### DATA
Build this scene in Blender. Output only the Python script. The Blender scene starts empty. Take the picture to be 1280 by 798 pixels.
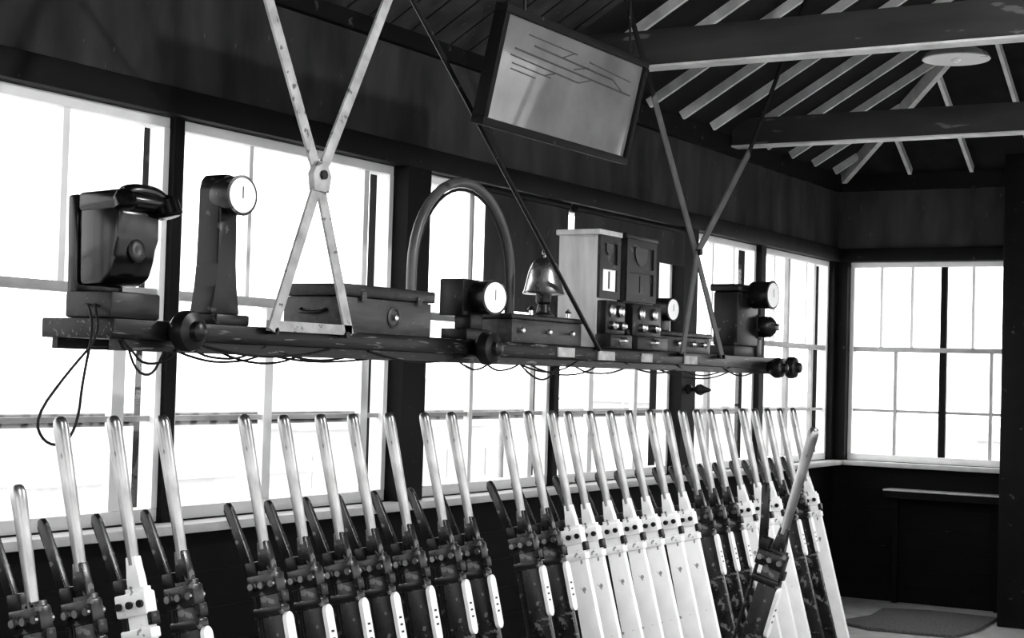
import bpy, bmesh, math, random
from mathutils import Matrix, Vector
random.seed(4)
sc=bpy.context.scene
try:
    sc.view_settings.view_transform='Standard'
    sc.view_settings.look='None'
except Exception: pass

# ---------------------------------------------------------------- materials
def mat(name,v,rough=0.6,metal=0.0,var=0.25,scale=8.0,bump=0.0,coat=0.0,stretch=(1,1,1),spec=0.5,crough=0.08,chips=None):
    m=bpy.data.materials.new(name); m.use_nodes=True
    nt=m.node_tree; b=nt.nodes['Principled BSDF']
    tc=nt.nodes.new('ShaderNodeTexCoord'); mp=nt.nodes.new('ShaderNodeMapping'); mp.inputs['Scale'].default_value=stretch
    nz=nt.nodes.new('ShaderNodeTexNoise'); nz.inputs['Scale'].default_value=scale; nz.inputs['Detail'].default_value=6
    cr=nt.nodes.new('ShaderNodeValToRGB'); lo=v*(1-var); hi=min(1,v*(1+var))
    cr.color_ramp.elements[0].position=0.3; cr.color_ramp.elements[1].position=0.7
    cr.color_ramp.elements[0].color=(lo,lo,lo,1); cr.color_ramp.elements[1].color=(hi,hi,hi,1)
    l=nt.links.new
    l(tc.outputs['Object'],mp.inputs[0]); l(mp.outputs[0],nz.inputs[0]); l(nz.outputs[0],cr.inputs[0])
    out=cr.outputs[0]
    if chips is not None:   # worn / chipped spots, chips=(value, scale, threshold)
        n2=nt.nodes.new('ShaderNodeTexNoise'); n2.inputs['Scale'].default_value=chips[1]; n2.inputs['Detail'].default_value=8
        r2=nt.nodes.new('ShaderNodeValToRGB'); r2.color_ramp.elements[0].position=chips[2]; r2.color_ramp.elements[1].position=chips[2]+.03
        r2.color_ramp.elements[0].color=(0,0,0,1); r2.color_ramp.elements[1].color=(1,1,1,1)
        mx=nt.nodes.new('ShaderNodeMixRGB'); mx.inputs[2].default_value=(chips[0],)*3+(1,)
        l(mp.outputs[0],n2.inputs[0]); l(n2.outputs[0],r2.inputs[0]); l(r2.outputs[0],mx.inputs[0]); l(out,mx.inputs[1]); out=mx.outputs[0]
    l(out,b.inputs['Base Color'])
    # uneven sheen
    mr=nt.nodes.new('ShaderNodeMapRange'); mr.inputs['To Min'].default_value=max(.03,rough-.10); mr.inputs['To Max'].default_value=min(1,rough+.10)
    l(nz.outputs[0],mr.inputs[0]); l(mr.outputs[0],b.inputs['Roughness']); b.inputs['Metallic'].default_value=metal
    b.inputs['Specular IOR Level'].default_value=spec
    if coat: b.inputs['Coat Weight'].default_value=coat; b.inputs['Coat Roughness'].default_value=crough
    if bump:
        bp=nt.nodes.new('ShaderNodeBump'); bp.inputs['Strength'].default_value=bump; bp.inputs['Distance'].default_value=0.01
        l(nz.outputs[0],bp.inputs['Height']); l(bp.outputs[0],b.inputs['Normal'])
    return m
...
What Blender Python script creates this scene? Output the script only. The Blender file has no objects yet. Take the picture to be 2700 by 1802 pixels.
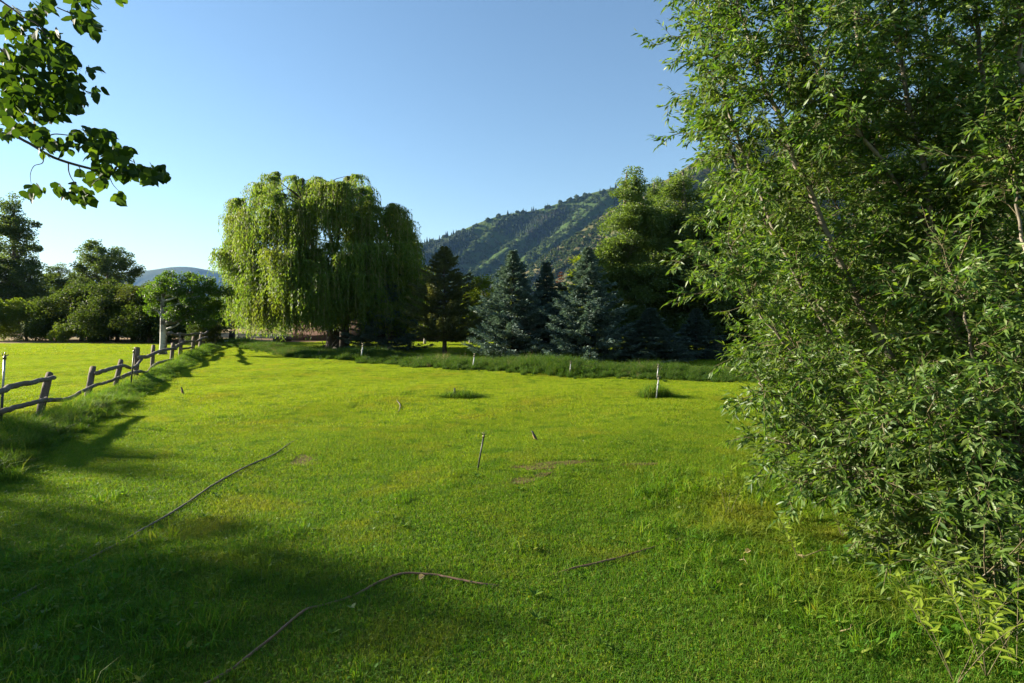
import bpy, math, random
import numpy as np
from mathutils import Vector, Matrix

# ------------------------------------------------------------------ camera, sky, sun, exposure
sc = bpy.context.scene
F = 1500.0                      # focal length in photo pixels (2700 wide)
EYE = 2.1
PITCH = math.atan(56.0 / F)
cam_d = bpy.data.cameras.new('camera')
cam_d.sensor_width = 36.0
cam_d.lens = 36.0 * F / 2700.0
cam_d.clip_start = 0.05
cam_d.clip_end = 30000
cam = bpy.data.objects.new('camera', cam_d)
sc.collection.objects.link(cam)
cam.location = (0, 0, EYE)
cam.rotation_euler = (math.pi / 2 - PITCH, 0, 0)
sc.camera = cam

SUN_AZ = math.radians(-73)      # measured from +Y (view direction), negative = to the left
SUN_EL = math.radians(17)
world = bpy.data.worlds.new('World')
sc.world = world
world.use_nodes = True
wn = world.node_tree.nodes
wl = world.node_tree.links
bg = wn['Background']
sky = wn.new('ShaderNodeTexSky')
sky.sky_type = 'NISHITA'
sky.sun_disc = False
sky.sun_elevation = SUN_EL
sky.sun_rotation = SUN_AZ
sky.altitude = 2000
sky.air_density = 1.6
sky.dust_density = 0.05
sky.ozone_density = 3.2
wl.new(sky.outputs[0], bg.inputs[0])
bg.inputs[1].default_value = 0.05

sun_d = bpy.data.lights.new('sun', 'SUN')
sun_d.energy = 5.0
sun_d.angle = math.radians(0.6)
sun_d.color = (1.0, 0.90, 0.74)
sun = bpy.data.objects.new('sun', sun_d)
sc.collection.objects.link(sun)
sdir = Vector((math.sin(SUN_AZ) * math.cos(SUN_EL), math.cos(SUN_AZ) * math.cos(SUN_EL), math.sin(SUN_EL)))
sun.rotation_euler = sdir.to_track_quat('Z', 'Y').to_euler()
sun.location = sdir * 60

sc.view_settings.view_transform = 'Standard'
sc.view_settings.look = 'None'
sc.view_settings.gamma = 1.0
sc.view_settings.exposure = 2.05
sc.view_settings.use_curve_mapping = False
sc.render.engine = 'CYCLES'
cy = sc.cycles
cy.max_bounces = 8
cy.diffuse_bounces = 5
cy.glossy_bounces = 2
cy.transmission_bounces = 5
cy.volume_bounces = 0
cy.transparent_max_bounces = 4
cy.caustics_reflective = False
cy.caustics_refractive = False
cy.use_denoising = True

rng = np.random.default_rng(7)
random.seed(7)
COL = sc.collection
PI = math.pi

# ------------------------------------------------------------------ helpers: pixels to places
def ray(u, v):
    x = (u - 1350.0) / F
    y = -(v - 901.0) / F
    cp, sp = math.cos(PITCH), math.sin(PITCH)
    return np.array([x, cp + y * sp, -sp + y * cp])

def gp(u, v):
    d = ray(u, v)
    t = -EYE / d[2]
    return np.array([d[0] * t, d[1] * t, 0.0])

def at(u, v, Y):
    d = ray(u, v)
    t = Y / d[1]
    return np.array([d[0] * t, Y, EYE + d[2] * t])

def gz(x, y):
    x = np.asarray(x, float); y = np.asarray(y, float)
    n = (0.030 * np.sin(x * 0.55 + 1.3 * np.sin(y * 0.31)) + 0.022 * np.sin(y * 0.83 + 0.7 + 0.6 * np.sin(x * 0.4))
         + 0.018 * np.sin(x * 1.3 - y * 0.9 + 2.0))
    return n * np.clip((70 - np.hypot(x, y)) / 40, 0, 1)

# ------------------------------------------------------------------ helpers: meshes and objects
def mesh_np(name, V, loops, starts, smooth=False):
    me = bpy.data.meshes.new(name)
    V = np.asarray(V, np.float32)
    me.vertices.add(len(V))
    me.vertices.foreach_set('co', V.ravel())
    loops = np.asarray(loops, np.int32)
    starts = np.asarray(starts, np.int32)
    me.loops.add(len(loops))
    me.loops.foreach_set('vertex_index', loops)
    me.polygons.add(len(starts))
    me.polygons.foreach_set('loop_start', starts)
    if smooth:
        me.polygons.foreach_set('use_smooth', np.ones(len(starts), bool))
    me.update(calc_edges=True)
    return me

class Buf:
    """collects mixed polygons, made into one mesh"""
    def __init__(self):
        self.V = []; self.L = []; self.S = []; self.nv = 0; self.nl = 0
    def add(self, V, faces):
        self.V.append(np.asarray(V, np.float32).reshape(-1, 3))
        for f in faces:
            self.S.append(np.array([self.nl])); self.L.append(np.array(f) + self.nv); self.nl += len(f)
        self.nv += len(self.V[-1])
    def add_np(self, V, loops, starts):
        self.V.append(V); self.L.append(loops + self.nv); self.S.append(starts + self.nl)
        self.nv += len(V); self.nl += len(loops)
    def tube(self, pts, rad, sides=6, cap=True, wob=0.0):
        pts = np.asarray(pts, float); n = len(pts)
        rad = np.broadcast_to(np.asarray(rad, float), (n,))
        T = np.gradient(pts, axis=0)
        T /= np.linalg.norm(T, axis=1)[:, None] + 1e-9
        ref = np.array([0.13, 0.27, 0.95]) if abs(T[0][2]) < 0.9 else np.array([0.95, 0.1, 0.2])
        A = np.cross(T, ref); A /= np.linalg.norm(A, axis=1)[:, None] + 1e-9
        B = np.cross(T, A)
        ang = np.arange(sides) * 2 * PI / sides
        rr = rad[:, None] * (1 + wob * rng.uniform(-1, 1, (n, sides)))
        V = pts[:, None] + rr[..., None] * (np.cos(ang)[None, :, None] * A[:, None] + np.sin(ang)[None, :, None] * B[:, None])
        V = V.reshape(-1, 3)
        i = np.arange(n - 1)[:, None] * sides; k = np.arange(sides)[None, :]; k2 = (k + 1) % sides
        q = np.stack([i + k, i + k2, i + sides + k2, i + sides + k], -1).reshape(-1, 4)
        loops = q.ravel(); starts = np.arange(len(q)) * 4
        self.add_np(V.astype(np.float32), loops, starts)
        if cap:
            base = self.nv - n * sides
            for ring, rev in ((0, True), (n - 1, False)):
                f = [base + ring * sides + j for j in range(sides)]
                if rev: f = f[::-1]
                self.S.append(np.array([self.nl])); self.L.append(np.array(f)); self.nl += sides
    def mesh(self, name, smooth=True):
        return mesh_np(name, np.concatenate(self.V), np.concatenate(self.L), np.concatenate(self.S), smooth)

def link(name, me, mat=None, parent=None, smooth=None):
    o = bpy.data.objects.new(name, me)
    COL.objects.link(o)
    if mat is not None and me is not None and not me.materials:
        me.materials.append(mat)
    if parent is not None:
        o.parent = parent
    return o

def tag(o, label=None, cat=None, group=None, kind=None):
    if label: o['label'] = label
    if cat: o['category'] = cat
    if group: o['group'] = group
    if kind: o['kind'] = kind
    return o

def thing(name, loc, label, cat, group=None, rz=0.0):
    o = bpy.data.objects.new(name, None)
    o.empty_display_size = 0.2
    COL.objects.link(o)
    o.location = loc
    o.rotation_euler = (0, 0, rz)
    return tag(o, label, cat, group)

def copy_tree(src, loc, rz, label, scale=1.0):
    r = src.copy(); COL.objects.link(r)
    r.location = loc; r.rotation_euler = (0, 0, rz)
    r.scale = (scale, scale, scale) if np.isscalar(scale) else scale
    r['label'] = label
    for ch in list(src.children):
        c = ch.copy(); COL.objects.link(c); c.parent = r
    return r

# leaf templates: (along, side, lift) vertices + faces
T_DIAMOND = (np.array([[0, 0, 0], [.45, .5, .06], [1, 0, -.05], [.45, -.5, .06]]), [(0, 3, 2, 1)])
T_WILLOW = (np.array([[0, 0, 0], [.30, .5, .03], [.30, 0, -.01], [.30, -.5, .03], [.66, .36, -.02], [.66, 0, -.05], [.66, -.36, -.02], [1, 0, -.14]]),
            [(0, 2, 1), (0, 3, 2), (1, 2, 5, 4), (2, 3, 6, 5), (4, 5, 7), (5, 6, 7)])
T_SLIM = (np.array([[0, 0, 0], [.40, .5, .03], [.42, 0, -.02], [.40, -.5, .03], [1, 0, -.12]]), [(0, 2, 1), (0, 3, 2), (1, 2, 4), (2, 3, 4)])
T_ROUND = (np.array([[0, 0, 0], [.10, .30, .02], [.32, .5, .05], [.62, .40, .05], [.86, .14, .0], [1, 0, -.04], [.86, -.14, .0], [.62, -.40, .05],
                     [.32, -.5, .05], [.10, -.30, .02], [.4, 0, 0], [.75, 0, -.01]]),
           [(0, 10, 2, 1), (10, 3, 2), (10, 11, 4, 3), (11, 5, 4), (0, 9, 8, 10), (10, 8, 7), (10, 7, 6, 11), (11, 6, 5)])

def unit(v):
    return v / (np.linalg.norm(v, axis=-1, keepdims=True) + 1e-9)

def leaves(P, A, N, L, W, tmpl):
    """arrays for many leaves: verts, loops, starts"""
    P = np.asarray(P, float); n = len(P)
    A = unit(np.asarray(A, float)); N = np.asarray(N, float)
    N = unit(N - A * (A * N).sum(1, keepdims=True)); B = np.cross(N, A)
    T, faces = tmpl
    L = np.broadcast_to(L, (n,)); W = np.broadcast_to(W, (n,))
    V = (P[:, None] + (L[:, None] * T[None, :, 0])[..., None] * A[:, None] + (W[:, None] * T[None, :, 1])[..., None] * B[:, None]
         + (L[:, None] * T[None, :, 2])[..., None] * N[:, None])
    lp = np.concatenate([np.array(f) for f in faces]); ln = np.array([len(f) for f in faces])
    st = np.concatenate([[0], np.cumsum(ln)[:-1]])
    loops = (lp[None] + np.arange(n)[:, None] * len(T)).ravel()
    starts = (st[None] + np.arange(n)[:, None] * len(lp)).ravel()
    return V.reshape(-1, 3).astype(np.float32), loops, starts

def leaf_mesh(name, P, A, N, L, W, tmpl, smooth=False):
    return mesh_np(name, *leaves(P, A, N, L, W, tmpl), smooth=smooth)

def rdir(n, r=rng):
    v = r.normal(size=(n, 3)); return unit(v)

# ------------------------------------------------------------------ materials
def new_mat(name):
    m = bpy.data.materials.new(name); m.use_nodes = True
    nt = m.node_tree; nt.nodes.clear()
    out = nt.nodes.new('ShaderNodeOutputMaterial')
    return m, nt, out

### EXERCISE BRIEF
Take every line from the data that contains the word "objects".

### WRITTEN RESPONSE
What Blender Python script creates this scene? Output the script only. The Blender file has no objects yet. Take the picture to be 2700 by 1802 pixels.
cam = bpy.data.objects.new('camera', cam_d)
sc.collection.objects.link(cam)
sun = bpy.data.objects.new('sun', sun_d)
sc.collection.objects.link(sun)
# ------------------------------------------------------------------ helpers: meshes and objects
    o = bpy.data.objects.new(name, me)
    COL.objects.link(o)
    o = bpy.data.objects.new(name, None)
    COL.objects.link(o)
    r = src.copy(); COL.objects.link(r)
        c = ch.copy(); COL.objects.link(c); c.parent = r